The concept makes sense for Austin Energy, Wittmeyer told In Fact Daily, not only because it demonstrates a commitment to the needy, but it is something that is recognized and used in other parts of the state. As a result, Austin Energy would be on good ground in any case where there might be a complaint that it is unfair, he said.

Working with residential representatives of the Public Involvement Committee, Wittmeyer actually recommended a funding concept somewhat different from what Austin Energy is considering. While he proposed charging businesses .0655 cents per kilowatt-hour, he also recommended that all residential customers be charged $1 a month, regardless of consumption, to help pay for the program. Austin Energy officials instead decided on the across-the-board charge based on consumption.

Meanwhile, Austin Energy officials say they have a good base of information about who would benefit and their relative levels of need, thanks to a community advocacy group that has been meeting with utility staff for a year and a half.
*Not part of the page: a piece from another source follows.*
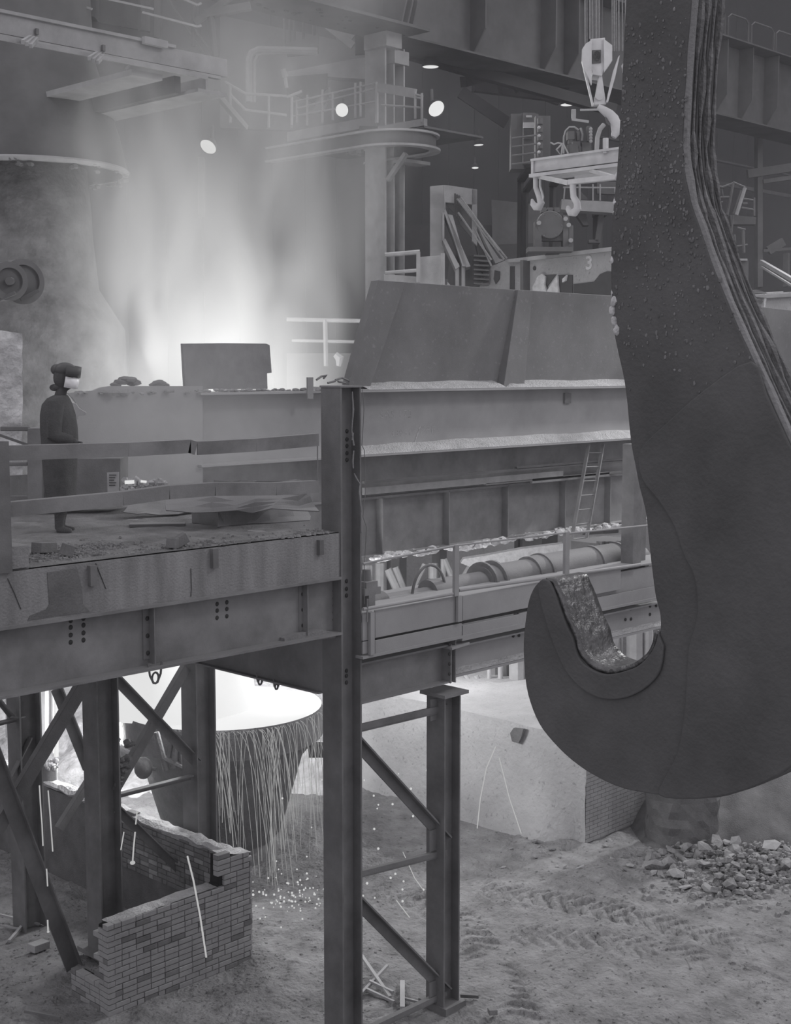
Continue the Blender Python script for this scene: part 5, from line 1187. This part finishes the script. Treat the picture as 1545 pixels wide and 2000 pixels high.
# pale sheet standing in for a bright gap by the worker's chest, and a lit slot through the screen
MB().prism([W(x, y, 16.3) for x, y in ((141,787),(148,788),(154,797),(168,806),(167,811),(158,812),(152,812),(152,819),(148,819),(146,800))], FH*.03).build('bright_gap_sheet', 'pale', None, 'small torn pale sheet just in front of the worker\'s chest', 'scrap metal')
sl = thing('lit_lining', 'bright crusted lining seen through the slot behind the lower rail', 'lining', tuple(W(280, 950, 17.5)))
m = MB()
for i in range(60): m.ball(W(rnd.uniform(240, 320), rnd.uniform(938, 956), 16.55), rnd.uniform(.02, .05), (1, 1, 1), 5, .4)
m.build('crust_lumps', 'slagwall', sl)
MB().tube([W(244,942,16.5), W(262,941,16.5)], .022, 6).build('glowing_crack', 'hot', sl); MB().tube([W(275,940,16.5), W(286,941,16.5)], .015, 6).build('glowing_crack', 'hot', sl)

# ================================================================ rubble, rods, loose bricks on the ground
rr = random.Random(21)
for i in range(85):
    if i < 60: px = rr.uniform(1270, 1560); py = rr.uniform(1648, 1745) + (px-1400)*.06
    else: px = rr.uniform(960, 1300); py = rr.uniform(1620, 1700)
    p = PZ(px, py, 0); s = rr.uniform(.05, .13) * (1.35 if i < 12 else 1) * (1 if i < 60 else .6)
    o = chunk(s, 100 + i, .3, (rr.uniform(.8, 1.9), .8, rr.uniform(.35, .8))).build('rubble_chunk', rr.choice(('rubble', 'brick', 'rubble')), None, 'large pale block lying in the rubble heap under the big hook' if i < 12 else 'small pale chunk within the rubble heap under the big hook' if i < 60 else 'low scattered fragment on the dirt between the refractory wall and the rubble heap', 'rubble', 'large blocks of the rubble heap' if i < 12 else 'small chunks of the rubble heap' if i < 60 else 'scattered fragments left of the rubble heap')
    hh = .25 * math.exp(-((px-1440)/110)**2) * math.exp(-((py-1690)/45)**2)
    o.location = (p.x, p.y, ground_z(p.x, p.y) + s*.25 + hh * rr.random()); o.rotation_euler = (rr.uniform(-.5, .5), rr.uniform(-.5, .5), rr.uniform(0, 6.2))
def rub(r_):
    px = r_.gauss(1440, 90); py = r_.gauss(1700, 32); p = PZ(px, py, 0); h = .2 * math.exp(-((px-1440)/100)**2 - ((py-1690)/40)**2); return (p.x, p.y, ground_z(p.x, p.y) + .01 + h*r_.random())
gravel('rubble_grit', rub, 900, .015, .06, 'rubble', None, 'fine broken grit between the chunks of the rubble heap', 'rubble')
def gg(r_):
    px = r_.uniform(-20, 1560); py = r_.uniform(1640, 2010)
    if r_.random() < .45: px = r_.uniform(-20, 520); py = r_.uniform(1780, 2010)
    p = PZ(px, py, 0); return (p.x, p.y, ground_z(p.x, p.y))
gravel('ground_grit', gg, 2600, .005, .022, 'ground', None, 'loose grit and small stones scattered over the dirt ground', 'gravel')
def rod(p, q, r, label, z0=.06, z1=.06, grp=None, mm='pale'):
    a = PZ(*p, 0); b = PZ(*q, 0); a.z = ground_z(a.x, a.y) + z0; b.z = ground_z(b.x, b.y) + z1
    MB().bar(a, b, r*2, r*2).build('steel_rod', mm, None, label, 'rod', grp)
rod((706,1885),(762,1955), .02, 'longest dropped rod slanting down between the tall and lower columns', .12, .05)
rod((700,1945),(757,1903), .018, 'dropped rod crossing over the longest one, rising to the right', .03, .12)
rod((716,1935),(770,1962), .016, 'lowest of the two near-parallel dropped rods right of the tall column'); rod((722,1925),(768,1950), .016, 'upper of the two near-parallel dropped rods right of the tall column', .09, .09)
rod((786,1918),(786,1978), .03, 'upright-pointing pale bar lying between the columns'); rod((790,1952),(842,1962), .014, 'thin rod running right from the pale bar')
rod((0,1795),(77,1806), .014, 'upper long rod on the ground at the left edge', .1, .05); rod((18,1838),(70,1788), .02, 'rod crossing the long rods at the left edge', .05, .14); rod((0,1812),(40,1816), .012, 'lower short rod on the ground at the left edge')
rod((48,1983),(118,1990), .016, 'dark rod lying at the bottom left in front of the bricks', mm='dark'); rod((900,1945),(935,1950), .02, 'dark stick right of the lower column base', mm='dark')
block(75, 1858, .26, .16, .10, 10, 4, 'loose_brick', 'pale loose brick on the dirt left of the enclosure', 'brick', 'brick', Z=0)
block(962, 1985, .16, .10, .06, 50, 12, 'loose_brick', 'small dark block on the dirt right of the lower column', 'brick', 'brick2', Z=0)
block(1395, 1748, .14, .10, .08, 30, 20, 'loose_brick', 'pale fragment standing alone in front of the rubble heap', 'brick', 'rubble', Z=0)
block(1295, 1640, .30, .22, .12, 30, 15, 'loose_brick', 'large tilted slab fragment at the foot of the far wall', 'brick', 'brick', Z=0)
# dim heap and base wall behind the rubble
m = MB(); V = []; n = 40; k = 16
for i in range(n+1):
    for j in range(k+1):
        px = 1250 + 460*i/n; t = j/k; p = PZ(px, 1668 + 6*noise.noise(Vector((i*.3, 0, 0))), -.1); p = p + FH*(3.0*t) + ZZ*min(1, i/7)*(1.5*t**.7 + .35*noise.noise(Vector((i*.22, t*3, 4))) * t + .06*noise.noise(Vector((i*1.2, t*11, 4)))); V.append(p)
for i in range(n):
    for j in range(k): a = i*(k+1)+j; m.f.append((a, a+k+1, a+k+2, a+1))
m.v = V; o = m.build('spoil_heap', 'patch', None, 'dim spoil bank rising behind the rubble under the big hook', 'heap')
for p in o.data.polygons: p.use_smooth = True

# ================================================================ smoke plume and haze
def volume(name, lo, hi, label, build, kind='stuff'):
    m = MB().box(lo, hi); o = m.build(name, 'dark', None, label, 'smoke', kind=kind); o.data.materials.clear()
    mt = bpy.data.materials.new(name); mt.use_nodes = True; nt = mt.node_tree; nt.nodes.clear(); out = nt.nodes.new('ShaderNodeOutputMaterial'); build(nt, out, mt); o.data.materials.append(mt); return o
def haze_build(nt, out, mt):
    v = nt.nodes.new('ShaderNodeVolumeScatter'); v.inputs['Density'].default_value = .0030; v.inputs['Color'].default_value = (.95, .94, 1, 1); v.inputs['Anisotropy'].default_value = .2
    nt.links.new(v.outputs[0], out.inputs['Volume']); mt.cycles.homogeneous_volume = True
volume('thin_haze', (6, 8, -.5), (94, 55, 30), 'thin haze hanging through the whole hall', haze_build)
PL = W(418, 740, 25.5)                                        # where the fume leaves the furnace mouth
SEED = 37.0
def plume_build(nt, out, mt):
    N = nt.nodes; L = nt.links
    g = N.new('ShaderNodeNewGeometry'); mp = N.new('ShaderNodeMapping'); mp.vector_type = 'POINT'
    mp.inputs['Location'].default_value = tuple(-PL); L.new(g.outputs['Position'], mp.inputs['Vector'])
    def math_(op, a, b=None, c=None):
        n = N.new('ShaderNodeMath'); n.operation = op
        for i, x in enumerate((a, b, c)):
            if x is None: continue
            if isinstance(x, (int, float)): n.inputs[i].default_value = x
            else: L.new(x, n.inputs[i])
        return n.outputs[0]
    def dot(vec):
        d = N.new('ShaderNodeVectorMath'); d.operation = 'DOT_PRODUCT'; L.new(mp.outputs[0], d.inputs[0]); d.inputs[1].default_value = vec; return d.outputs['Value']
    r = dot(tuple(RT)); f = dot(tuple(FH)); z = dot((0, 0, 1))
    # warped vertical wisps
    cx = N.new('ShaderNodeCombineXYZ'); L.new(math_('ADD', math_('MULTIPLY', r, .62), SEED), cx.inputs[0]); L.new(math_('MULTIPLY', f, .4), cx.inputs[1]); L.new(math_('MULTIPLY', z, .26), cx.inputs[2])
    n1 = N.new('ShaderNodeTexNoise'); n1.inputs['Scale'].default_value = 1.0; n1.inputs['Detail'].default_value = 2.5; n1.inputs['Distortion'].default_value = .9; L.new(cx.outputs[0], n1.inputs['Vector'])
    wz = N.new('ShaderNodeMapRange'); wz.inputs[1].default_value = .40; wz.inputs[2].default_value = .60; L.new(n1.outputs['Fac'], wz.inputs[0])
    wisp = wz.outputs[0]
    # radius widens with height and leans right
    zc = math_('MAXIMUM', z, 0)
    cr = math_('ADD', r, math_('MULTIPLY', zc, -.07))
    rad = math_('ADD', 2.6, math_('MULTIPLY', zc, .20))
    q = math_('DIVIDE', math_('POWER', math_('ADD', math_('POWER', cr, 2), math_('POWER', math_('MULTIPLY', f, .8), 2)), .5), rad)
    core = N.new('ShaderNodeMapRange'); core.interpolation_type = 'SMOOTHSTEP'; core.inputs[1].default_value = 1.1; core.inputs[2].default_value = .45; core.inputs[3].default_value = 0; core.inputs[4].default_value = 1; L.new(q, core.inputs[0])
    hf_ = N.new('ShaderNodeMapRange'); hf_.interpolation_type = 'SMOOTHSTEP'; hf_.inputs[1].default_value = 9; hf_.inputs[2].default_value = 2; hf_.inputs[3].default_value = .25; hf_.inputs[4].default_value = 1; L.new(z, hf_.inputs[0])
    hot_ = math_('POWER', 2.718, math_('MULTIPLY', zc, -.9))
    dens = math_('MULTIPLY', math_('MULTIPLY', core.outputs[0], hf_.outputs[0]), math_('ADD', math_('ADD', .08, math_('MULTIPLY', hot_, .4)), math_('MULTIPLY', wisp, .95)))
    sc_ = N.new('ShaderNodeVolumeScatter'); sc_.inputs['Anisotropy'].default_value = .1; sc_.inputs['Color'].default_value = (.56, .56, .58, 1); L.new(math_('MULTIPLY', dens, .42), sc_.inputs['Density'])
    # flame glow at the mouth; higher up emission stands in for firelight
    hot = math_('POWER', 2.718, math_('MULTIPLY', zc, -.27))
    em = N.new('ShaderNodeEmission'); L.new(math_('MULTIPLY', math_('MULTIPLY', dens, hot), .18), em.inputs['Strength'])
    ad = N.new('ShaderNodeAddShader'); L.new(sc_.outputs[0], ad.inputs[0]); L.new(em.outputs[0], ad.inputs[1]); L.new(ad.outputs[0], out.inputs['Volume'])
o = volume('smoke_plume', (-6.0, -3.2, -1.2), (7.5, 3.2, 10.5), 'great pale plume of furnace smoke with added glow rising behind the platform', plume_build)
o.location = PL; o.rotation_euler = (0, 0, math.atan2(RT.y, RT.x))

def soft_smoke(name, c, rad, dens, label, contrast=.5):
    def bld(nt, out, mt):
        N = nt.nodes; L = nt.links; tc = N.new('ShaderNodeTexCoord'); g = N.new('ShaderNodeNewGeometry')
        ln = N.new('ShaderNodeVectorMath'); ln.operation = 'LENGTH'; L.new(tc.outputs['Object'], ln.inputs[0])
        r_ = N.new('ShaderNodeMapRange'); r_.interpolation_type = 'SMOOTHSTEP'; r_.inputs[1].default_value = 1; r_.inputs[2].default_value = 0; L.new(ln.outputs['Value'], r_.inputs[0])
        n = N.new('ShaderNodeTexNoise'); n.inputs['Scale'].default_value = 1.1 / max(.6, rad[0]*.3); n.inputs['Detail'].default_value = 2; L.new(g.outputs['Position'], n.inputs['Vector'])
        w_ = N.new('ShaderNodeMapRange'); w_.inputs[1].default_value = .35; w_.inputs[2].default_value = .65; w_.inputs[3].default_value = 1 - contrast; w_.inputs[4].default_value = 1; L.new(n.outputs['Fac'], w_.inputs[0])
        a = N.new('ShaderNodeMath'); a.operation = 'MULTIPLY'; L.new(r_.outputs[0], a.inputs[0]); L.new(w_.outputs[0], a.inputs[1])
        b = N.new('ShaderNodeMath'); b.operation = 'MULTIPLY'; b.inputs[1].default_value = dens; L.new(a.outputs[0], b.inputs[0])
        v = N.new('ShaderNodeVolumeScatter'); v.inputs['Color'].default_value = (.62, .615, .64, 1); L.new(b.outputs[0], v.inputs['Density']); L.new(v.outputs[0], out.inputs['Volume'])
    o = volume(name, (-1, -1, -1), (1, 1, 1), label, bld); o.location = c; o.scale = rad; o.rotation_euler = (0, 0, math.atan2(RT.y, RT.x)); return o
soft_smoke('halation_haze', W(350, 800, 17.2), (2.4, 1.4, 1.6), .40, 'added haze imitating glare over the beam and platform around the worker', .2)  # scattering volume added to imitate halation around the glow
soft_smoke('pot_fume', W(470, 1500, 22.6), (2.6, 2.4, 2.6), .22, 'pale fume hanging around the slag pot and its sparks', .4)
soft_smoke('roof_smoke', W(240, 200, 33), (5.4, 4.5, 5.5), .085, 'smoke gathered under the roof at the upper left', .5)

# dim pier and pipes under the big hook
pr = thing('rough_pier', 'rough dark pier in shade directly under the lowest part of the big hook', 'pier', tuple(PZ(1350, 1665, 0)))
m = MB(); V = []; n, k = 16, 16
for i in range(n+1):
    for j in range(k+1):
        a = math.pi*(1.05 - 1.1*i/n); c = PZ(1350, 1668, 0); p = c + FH*.8 + RT*.62*math.cos(a)*-1 - FH*.5*abs(math.sin(a)) + ZZ*(2.2*j/k - .1); V.append(p + Vector((noise.noise(p*5), noise.noise(p*5 + Vector((3,3,3))), 0))*.07)
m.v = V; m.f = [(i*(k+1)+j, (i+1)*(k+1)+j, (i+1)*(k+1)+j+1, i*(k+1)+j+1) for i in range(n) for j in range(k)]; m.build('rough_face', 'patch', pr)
pq = thing('stub_bollard', 'row of dim round stubs behind the rubble at the right edge', 'bollard', tuple(W(1515, 1560, 24)))
for px in (1490, 1513, 1535): MB().tube([W(px, 1500, 24), W(px, 1580, 24)], .10, 12).build('stub', 'rubble', pq)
The advocacy group, representing nonprofits, churches and others, in recent months has been focusing on eligibility, including who would be eligible under various funding levels, according to Ronnie Mendoza, manager of Austin Energy’s Customer Assistance Program.

“We have a good idea of who is out there and what the needs are,” Mendoza said. “Our goal is that when the final decisions are made on funding in the rate review process, Austin Energy will be ready to implement them.”